Does VO$_2$ Host a Transient Monoclinic Metallic Phase?

TL;DR

This study reexamines the ultrafast insulator-metal transition in VO$_2$, demonstrating that heat, rather than a nonthermal Mott-Hubbard transition, drives the phase change when properly accounted for, aligning with thermodynamic expectations.

Contribution

The paper clarifies that heat plays a crucial role in the ultrafast phase transition of VO$_2$, challenging previous claims of a nonthermal Mott-Hubbard transition.

Findings

Heat is essential in the ultrafast phase transition of VO$_2$.

No evidence of a hidden nonthermal Mott-Hubbard phase was found.

The transition threshold matches the thermodynamic insulator-metal transition.

Abstract

Ultrafast phase transitions induced by femtosecond light pulses present a new opportunity for manipulating the properties of materials. Understanding how these transient states are different from, or similar to, their thermal counterparts is key to determining how materials can exhibit properties that are not found in equilibrium. In this paper, we reexamine the case of the light-induced insulator-metal phase transition in the prototypical, strongly correlated material VO$_2$, for which a nonthermal Mott-Hubbard transition has been claimed.
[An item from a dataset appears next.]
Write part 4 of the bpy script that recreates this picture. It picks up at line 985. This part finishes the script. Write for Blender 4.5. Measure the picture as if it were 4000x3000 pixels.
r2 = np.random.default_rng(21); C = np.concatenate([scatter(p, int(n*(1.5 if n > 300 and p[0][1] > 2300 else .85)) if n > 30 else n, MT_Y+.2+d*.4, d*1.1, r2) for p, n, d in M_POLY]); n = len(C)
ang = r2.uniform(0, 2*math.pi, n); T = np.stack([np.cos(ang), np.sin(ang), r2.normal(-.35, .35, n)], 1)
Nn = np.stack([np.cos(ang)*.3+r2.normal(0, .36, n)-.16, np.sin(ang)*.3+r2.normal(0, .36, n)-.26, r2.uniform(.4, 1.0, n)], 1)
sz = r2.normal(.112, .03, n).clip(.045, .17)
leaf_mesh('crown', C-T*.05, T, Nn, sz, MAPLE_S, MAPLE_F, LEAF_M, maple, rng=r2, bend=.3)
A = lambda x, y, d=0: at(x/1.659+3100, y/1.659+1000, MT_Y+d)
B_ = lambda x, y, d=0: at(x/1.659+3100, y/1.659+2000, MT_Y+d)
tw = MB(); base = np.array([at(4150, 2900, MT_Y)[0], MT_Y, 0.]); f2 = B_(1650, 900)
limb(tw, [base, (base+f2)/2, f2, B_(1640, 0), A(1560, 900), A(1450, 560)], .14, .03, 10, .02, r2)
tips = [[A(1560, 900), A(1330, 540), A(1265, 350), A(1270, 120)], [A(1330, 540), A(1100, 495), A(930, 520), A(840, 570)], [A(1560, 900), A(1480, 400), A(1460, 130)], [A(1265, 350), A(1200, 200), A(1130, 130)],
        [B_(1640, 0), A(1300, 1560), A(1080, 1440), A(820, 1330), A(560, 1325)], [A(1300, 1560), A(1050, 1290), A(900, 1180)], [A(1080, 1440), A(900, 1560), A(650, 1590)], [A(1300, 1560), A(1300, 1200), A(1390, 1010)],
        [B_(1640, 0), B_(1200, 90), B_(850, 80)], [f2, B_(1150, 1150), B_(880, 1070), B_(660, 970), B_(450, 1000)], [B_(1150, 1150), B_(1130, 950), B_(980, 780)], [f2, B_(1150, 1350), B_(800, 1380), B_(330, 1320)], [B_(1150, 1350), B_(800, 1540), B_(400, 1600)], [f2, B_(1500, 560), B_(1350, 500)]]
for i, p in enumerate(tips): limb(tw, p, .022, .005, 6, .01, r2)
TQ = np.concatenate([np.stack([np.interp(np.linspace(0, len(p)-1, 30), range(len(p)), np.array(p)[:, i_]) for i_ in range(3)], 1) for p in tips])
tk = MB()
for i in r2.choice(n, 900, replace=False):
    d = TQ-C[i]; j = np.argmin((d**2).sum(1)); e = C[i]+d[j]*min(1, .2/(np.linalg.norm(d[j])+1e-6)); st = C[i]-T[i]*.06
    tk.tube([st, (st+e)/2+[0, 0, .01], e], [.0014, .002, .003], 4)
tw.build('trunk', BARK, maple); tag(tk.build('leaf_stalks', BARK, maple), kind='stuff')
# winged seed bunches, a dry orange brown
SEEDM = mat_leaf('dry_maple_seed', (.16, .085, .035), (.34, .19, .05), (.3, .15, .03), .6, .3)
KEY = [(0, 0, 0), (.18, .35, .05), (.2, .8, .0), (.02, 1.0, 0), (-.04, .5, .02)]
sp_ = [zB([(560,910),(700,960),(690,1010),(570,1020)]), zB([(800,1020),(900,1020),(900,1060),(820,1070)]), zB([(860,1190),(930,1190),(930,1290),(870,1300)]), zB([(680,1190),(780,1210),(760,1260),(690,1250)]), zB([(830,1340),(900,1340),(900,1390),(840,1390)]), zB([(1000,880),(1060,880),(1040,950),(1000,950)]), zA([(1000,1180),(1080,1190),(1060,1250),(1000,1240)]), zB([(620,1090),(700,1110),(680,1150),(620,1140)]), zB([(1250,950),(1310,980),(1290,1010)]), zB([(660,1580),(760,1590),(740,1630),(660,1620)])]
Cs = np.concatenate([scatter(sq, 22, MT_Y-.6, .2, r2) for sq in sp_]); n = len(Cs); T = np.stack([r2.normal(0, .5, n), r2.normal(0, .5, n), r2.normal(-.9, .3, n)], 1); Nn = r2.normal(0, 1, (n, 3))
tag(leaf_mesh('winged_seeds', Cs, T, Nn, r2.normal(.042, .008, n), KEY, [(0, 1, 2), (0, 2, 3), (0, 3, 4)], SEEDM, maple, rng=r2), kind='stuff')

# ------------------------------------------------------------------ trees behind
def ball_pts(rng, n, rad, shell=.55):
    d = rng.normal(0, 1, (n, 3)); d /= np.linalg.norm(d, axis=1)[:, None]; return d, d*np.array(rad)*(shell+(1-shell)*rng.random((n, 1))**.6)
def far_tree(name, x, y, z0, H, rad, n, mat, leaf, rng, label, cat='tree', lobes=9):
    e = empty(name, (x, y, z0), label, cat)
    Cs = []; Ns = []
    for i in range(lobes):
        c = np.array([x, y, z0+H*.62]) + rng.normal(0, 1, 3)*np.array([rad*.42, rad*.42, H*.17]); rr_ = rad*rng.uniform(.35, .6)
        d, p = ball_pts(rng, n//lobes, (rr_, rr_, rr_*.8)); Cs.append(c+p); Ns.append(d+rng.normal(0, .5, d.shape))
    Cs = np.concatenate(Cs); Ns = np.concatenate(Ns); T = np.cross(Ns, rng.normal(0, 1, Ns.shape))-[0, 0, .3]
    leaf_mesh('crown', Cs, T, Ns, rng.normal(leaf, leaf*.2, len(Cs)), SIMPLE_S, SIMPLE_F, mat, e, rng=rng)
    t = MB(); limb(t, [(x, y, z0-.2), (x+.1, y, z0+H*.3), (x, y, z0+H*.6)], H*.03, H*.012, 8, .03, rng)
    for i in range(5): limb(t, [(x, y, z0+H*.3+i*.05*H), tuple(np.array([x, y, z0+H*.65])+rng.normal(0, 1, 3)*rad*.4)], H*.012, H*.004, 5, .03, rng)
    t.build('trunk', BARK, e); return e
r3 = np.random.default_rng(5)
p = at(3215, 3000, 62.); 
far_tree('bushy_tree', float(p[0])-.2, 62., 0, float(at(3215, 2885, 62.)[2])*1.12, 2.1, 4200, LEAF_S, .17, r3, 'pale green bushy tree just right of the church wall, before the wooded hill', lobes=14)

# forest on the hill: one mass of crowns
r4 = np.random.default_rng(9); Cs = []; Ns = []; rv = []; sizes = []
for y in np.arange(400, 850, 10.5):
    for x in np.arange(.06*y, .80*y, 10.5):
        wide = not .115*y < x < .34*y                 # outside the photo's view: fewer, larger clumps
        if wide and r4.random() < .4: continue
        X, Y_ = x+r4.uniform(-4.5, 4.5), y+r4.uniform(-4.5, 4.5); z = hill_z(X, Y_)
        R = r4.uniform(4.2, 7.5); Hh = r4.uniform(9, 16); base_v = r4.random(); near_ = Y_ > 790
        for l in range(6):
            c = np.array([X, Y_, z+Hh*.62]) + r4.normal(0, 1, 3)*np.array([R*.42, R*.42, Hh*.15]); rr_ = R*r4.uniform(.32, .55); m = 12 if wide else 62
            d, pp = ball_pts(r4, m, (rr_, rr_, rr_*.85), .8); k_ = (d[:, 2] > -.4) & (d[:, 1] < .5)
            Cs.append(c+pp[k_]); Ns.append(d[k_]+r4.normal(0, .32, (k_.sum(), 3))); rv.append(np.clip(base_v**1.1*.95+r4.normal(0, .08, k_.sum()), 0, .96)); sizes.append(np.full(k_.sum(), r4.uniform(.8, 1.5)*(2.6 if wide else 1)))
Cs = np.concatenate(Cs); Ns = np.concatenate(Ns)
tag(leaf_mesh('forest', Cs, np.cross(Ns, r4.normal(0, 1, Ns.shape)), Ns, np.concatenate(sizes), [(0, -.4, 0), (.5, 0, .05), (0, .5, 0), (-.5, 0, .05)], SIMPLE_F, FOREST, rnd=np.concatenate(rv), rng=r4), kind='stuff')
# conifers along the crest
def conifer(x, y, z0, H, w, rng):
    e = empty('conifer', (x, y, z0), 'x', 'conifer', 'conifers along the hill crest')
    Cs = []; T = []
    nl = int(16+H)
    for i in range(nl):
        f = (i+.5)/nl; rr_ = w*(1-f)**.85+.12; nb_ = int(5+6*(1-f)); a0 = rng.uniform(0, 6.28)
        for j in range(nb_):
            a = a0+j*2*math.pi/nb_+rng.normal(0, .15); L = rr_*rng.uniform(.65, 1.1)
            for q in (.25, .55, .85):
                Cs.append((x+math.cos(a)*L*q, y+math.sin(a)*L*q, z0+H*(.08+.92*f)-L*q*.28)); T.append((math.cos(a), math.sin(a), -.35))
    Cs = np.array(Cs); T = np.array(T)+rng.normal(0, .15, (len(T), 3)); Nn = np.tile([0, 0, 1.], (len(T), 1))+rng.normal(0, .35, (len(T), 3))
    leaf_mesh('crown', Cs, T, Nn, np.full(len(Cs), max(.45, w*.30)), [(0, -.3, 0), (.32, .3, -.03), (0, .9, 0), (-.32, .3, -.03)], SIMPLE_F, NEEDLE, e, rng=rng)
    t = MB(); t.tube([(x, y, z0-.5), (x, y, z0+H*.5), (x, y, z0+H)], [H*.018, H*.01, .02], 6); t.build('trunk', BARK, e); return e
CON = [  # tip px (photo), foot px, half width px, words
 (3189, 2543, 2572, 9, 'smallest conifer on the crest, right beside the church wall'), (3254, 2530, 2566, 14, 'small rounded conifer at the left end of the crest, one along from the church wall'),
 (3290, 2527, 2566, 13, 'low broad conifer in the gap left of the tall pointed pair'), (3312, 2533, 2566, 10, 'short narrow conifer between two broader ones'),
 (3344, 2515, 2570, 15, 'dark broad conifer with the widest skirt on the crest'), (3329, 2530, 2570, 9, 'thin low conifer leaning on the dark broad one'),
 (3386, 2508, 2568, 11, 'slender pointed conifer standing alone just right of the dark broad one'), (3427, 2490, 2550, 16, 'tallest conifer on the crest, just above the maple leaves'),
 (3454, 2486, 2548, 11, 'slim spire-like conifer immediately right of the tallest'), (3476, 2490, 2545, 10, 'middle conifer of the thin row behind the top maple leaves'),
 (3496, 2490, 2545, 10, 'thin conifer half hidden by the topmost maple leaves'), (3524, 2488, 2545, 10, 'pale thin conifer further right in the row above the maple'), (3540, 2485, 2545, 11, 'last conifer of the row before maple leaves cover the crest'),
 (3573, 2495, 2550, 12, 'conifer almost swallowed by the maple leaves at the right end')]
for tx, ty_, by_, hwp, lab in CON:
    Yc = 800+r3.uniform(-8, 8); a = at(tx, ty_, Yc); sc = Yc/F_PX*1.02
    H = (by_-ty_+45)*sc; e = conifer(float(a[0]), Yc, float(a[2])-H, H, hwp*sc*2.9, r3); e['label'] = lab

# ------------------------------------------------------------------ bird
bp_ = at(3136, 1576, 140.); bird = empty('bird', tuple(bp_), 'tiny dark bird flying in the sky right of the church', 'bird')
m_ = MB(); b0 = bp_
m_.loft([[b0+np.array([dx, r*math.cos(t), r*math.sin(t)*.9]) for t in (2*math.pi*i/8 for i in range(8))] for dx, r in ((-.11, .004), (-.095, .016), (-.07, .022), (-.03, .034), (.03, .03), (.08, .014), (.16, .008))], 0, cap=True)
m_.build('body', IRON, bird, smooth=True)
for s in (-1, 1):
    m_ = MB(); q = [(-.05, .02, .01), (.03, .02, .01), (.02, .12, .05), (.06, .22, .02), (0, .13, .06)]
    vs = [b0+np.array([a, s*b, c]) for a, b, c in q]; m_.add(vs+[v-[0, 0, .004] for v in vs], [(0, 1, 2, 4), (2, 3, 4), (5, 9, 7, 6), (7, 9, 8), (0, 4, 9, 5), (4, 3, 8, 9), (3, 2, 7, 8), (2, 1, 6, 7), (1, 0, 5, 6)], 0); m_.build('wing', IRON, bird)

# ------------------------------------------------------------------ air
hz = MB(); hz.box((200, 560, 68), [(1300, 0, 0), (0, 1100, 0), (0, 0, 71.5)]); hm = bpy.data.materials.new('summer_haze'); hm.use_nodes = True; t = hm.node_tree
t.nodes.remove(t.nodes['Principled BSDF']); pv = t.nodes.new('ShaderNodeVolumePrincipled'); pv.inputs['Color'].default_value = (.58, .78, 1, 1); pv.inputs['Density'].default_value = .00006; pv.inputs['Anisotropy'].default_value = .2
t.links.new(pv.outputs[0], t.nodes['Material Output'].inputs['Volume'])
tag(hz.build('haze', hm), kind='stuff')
Here, we show that heat, even on the ultrafast timescale, plays a key role in the phase transition. When heating is properly accounted for, we find a single phase-transition threshold corresponding to the thermodynamic structural insulator-metal phase transition, and we find no evidence of a hidden transient Mott-Hubbard nonthermal phase. The interplay between the initial thermal state and the ultrafast transition may have implications for other transient states of matter.